Does the VIT system support real-time MTF calculation during acquisition?
Yes—slanted-edge MTF is computed on-the-fly using ISO 12233-compliant algorithms; results update dynamically as exposure or focus parameters change.
Can the system characterize sensors with non-standard output interfaces (e.g., JESD204B, Camera Link HS)?
Yes—the frame grabber suite includes configurable FPGA-based digitizers supporting custom timing, serialization protocols, and bit-depth mapping up to 16-bit linear RAW.
Is third-party calibration certification included with delivery?
Each system ships with a factory calibration certificate referencing NIST-traceable standards; optional UKAS-accredited calibration (ISO/IEC 17025) is available upon request.
How is dark current stability verified over extended integration times?

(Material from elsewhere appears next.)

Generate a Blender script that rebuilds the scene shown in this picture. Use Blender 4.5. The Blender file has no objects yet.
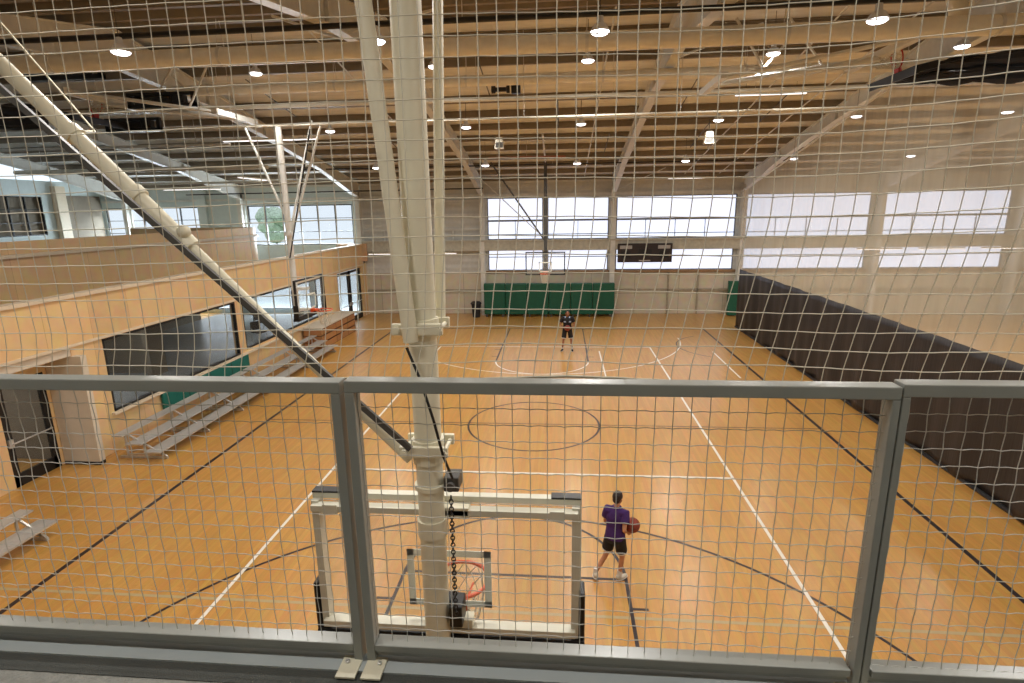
import bpy, bmesh, math, random
from mathutils import Vector, Matrix
random.seed(7)
C = bpy.context.scene.collection
PI = math.pi

# ---------------------------------------------------------------- materials
def srgb(r, g, b):
    f = lambda c: (c/255/12.92) if c/255 <= .04045 else ((c/255+.055)/1.055)**2.4
    return (f(r), f(g), f(b), 1)
def new_mat(name):
    m = bpy.data.materials.new(name); m.use_nodes = True
    n = m.node_tree; return m, n, n.nodes['Principled BSDF']
def mat(name, col, rough=.55, metal=0, var=.12, scale=6, bump=0, bscale=40, stretch=(1, 1, 1), coat=0):
    m, n, b = new_mat(name); L = n.links.new
    tc = n.nodes.new('ShaderNodeTexCoord'); mp = n.nodes.new('ShaderNodeMapping'); mp.inputs['Scale'].default_value = stretch
    L(tc.outputs['Object'], mp.inputs['Vector'])
    nz = n.nodes.new('ShaderNodeTexNoise'); nz.inputs['Scale'].default_value = scale; nz.inputs['Detail'].default_value = 4
    L(mp.outputs[0], nz.inputs['Vector'])
    rp = n.nodes.new('ShaderNodeValToRGB')
    c = Vector(col[:3]); a = c*(1-var); d = c*(1+var)
    rp.color_ramp.elements[0].position = .3; rp.color_ramp.elements[1].position = .7
    rp.color_ramp.elements[0].color = (*a, 1); rp.color_ramp.elements[1].color = (min(d.x, 1), min(d.y, 1), min(d.z, 1), 1)
    L(nz.outputs['Fac'], rp.inputs[0]); L(rp.outputs[0], b.inputs['Base Color'])
    b.inputs['Roughness'].default_value = rough; b.inputs['Metallic'].default_value = metal
    b.inputs['Coat Weight'].default_value = coat
    if bump:
        n2 = n.nodes.new('ShaderNodeTexNoise'); n2.inputs['Scale'].default_value = bscale; L(mp.outputs[0], n2.inputs['Vector'])
        bp = n.nodes.new('ShaderNodeBump'); bp.inputs['Strength'].default_value = bump; bp.inputs['Distance'].default_value = .02
        L(n2.outputs['Fac'], bp.inputs['Height']); L(bp.outputs[0], b.inputs['Normal'])
    return m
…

The software implements multi-frame dark sequence acquisition with statistical outlier rejection and Arrhenius-model fitting to extract activation energy and predict long-term drift.
What level of technical support is provided for EMVA 1288 report generation?
Inframet provides documented SOPs, validation templates, and remote assistance for method transfer—including cross-platform verification against certified reference cameras.